Artist Talk - Tracy Hill
Tracy Hill
Material Investigation and Research-led Practice
9.11.17
Tracy Hill, Harmonious Constituents; 2016 - Image courtesy of the artist. |
Visiting Artist Tracy Hill lead us through her multidisciplinary practice that combines Visual Arts and Geoscience. She explores how physical and cultural histories influence the landscape. [1]
It was interesting to think about how her work
functions with an audience- how he translates Geographical data into a visual
arts piece for a visual arts audience. Hill mentioned a dynamic relationship
between digital technologies and print. Her ephemeral prints generated from
translating data from laser scanners, reflect a relationship between artist and
the natural landscape.
Her work has a poeticism to it, which can
be found in her investigations into how people navigated the country when
technology wasn’t a commodity. She mentioned found journal entries from people
who traced the details of a natural location in order for people to find it
again. A multisensory experience is created; connected to memory and the
intimate understanding of place.
Hill frequently used words such as faith
and truth – the spiritual connotations of her personal connection to the places
becomes evident in the way she speaks about gathering her materials from the
landscape. Her resulting images have a holy quality to them. Reminiscent of
Baroque Christian paintings (fig.1), the divine glow in the distance offers access
to the sanctified horizon; the spiritual qualities of her approach appear evident
in the way she thinks about reconnecting to the landscape. She referenced
Daniel Defoe, a prolific novelist generating fiction of characters grand adventures.

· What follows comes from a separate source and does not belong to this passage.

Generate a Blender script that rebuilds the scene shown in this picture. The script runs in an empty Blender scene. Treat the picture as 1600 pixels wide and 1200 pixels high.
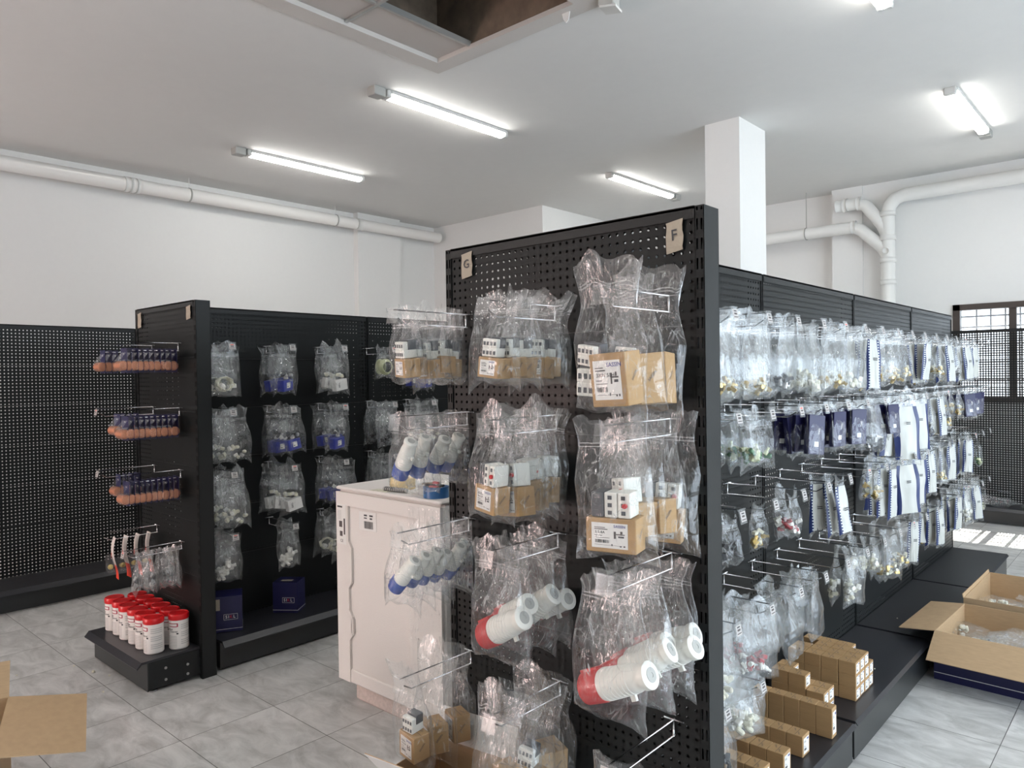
import bpy, math, random
from mathutils import Vector, Matrix, noise
R = math.radians
sc = bpy.context.scene
COL = sc.collection
rnd = random.Random(11)

# ------------------------------------------------------------------ camera
cam_d = bpy.data.cameras.new('camera'); cam = bpy.data.objects.new('camera', cam_d); COL.objects.link(cam)
cam_d.sensor_width = 36; cam_d.lens = 1154/1600*36; cam_d.clip_start = .02; cam_d.clip_end = 200
_f = 1154.
def _c(px, py): return Vector((px-800, -(py-600), -_f))
_a = _c(1841, 571).normalized(); _b = _c(-480, 604); _b = (_b-_a*_a.dot(_b)).normalized()
_X, _Y = -_b, _a; _Z = _X.cross(_Y)
m3 = Matrix((_X, _Y, _Z))            # camera space -> world
cam.matrix_world = Matrix.Translation((0, 0, 1.6)) @ m3.to_4x4()
sc.camera = cam
# ------------------------------------------------------------------ light and exposure
vs = sc.view_settings; vs.view_transform = 'Standard'; vs.look = 'None'; vs.gamma = 1; vs.use_curve_mapping = False
vs.exposure = 0.68
sc.cycles.transparent_max_bounces = 40; sc.cycles.max_bounces = 8; sc.cycles.diffuse_bounces = 5; sc.cycles.glossy_bounces = 3
sc.cycles.transmission_bounces = 2; sc.cycles.sample_clamp_indirect = 6; sc.cycles.caustics_reflective = False; sc.cycles.caustics_refractive = False
sc.cycles.use_denoising = True
w = bpy.data.worlds.new('world'); sc.world = w; w.use_nodes = True
w.node_tree.nodes['Background'].inputs[0].default_value = (.80, .91, 1, 1); w.node_tree.nodes['Background'].inputs[1].default_value = 2.7
LAMP_E = 24.0
def light(name, typ, loc, energy, color, rot=None, size=None, size_y=None, angle=None, look=None):
    d = bpy.data.lights.new(name, typ); d.energy = energy; d.color = color
    if typ == 'AREA': d.shape = 'RECTANGLE'; d.size = size; d.size_y = size_y
    if angle is not None: d.angle = angle
    o = bpy.data.objects.new(name, d); COL.objects.link(o); o.location = loc
    if look: o.rotation_euler = (Vector(look)-Vector(loc)).to_track_quat('-Z', 'Y').to_euler()
    if rot: o.rotation_euler = rot
    return o
light('sun', 'SUN', (0, 12, 8), 60.0, (1, .95, .87), angle=R(.5), look=(0, 12-8/math.tan(R(49)), 0))
light('shop_window_daylight', 'AREA', (3.55, 3.6, 1.6), 75, (.74, .87, 1), rot=(0, R(90), 0), size=2.6, size_y=6.4)
light('unseen_pink_light', 'AREA', (-6.2, -4.9, 1.05), 92, (1, .69, .61), rot=(R(90), 0, R(-18)), size=1.2, size_y=1.9)  # pink light from behind left; its doorway is unseen and added

# ------------------------------------------------------------------ materials
def newmat(name):
    m = bpy.data.materials.new(name); m.use_nodes = True; nt = m.node_tree
    return m, nt, nt.nodes, nt.links, nt.nodes['Principled BSDF'], nt.nodes['Material Output']
def mat(name, col, rough=.5, metal=0, bump=0, scale=60, var=0, spec=.5, emit=None, coat=0, alpha=1):
    m, nt, N, L, b, out = newmat(name)
    b.inputs['Base Color'].default_value = (*col, 1); b.inputs['Roughness'].default_value = rough
    b.inputs['Metallic'].default_value = metal; b.inputs['Specular IOR Level'].default_value = spec
    b.inputs['Coat Weight'].default_value = coat; b.inputs['Alpha'].default_value = alpha
    if emit: b.inputs['Emission Color'].default_value = (*col, 1); b.inputs['Emission Strength'].default_value = emit
    if bump or var:
        tc = N.new('ShaderNodeTexCoord'); n = N.new('ShaderNodeTexNoise'); n.inputs['Scale'].default_value = scale; n.inputs['Detail'].default_value = 4
        L.new(tc.outputs['Object'], n.inputs['Vector'])
        if bump:
            bp = N.new('ShaderNodeBump'); bp.inputs['Strength'].default_value = bump; bp.inputs['Distance'].default_value = .004
            L.new(n.outputs['Fac'], bp.inputs['Height']); L.new(bp.outputs['Normal'], b.inputs['Normal'])
        if var:
            mx = N.new('ShaderNodeMix'); mx.data_type = 'RGBA'
            mx.inputs[6].default_value = (*[c*(1-var) for c in col], 1); mx.inputs[7].default_value = (*[min(1, c*(1+var)) for c in col], 1)
            L.new(n.outputs['Fac'], mx.inputs[0]); L.new(mx.outputs[2], b.inputs['Base Color'])
    return m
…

Within this there is a point to be made of navigating through digital
technology in a similar way to that of Robinson
Crusoe or like the geographical mappers of the pre-technology age.
Hill mentioned the term Liminality (occupying a position at, or on both sides of, a boundary or threshold.)
Here she references the humanity involved in her process of gathering material
to generate her images. We have an intimate relationship with digital
technology in the 21st century, yet still feel a sense of awe and
emotion attached to particular places. The environment is the threshold, which
has the power to draw us back to a raw connection to the landscape. Hill
approaches both elements to our human nature through her prints. They, satisfy
our desire to be a part of the ever-growing digital landscape yet allow us to
feel something for the real environment where the images are extracted.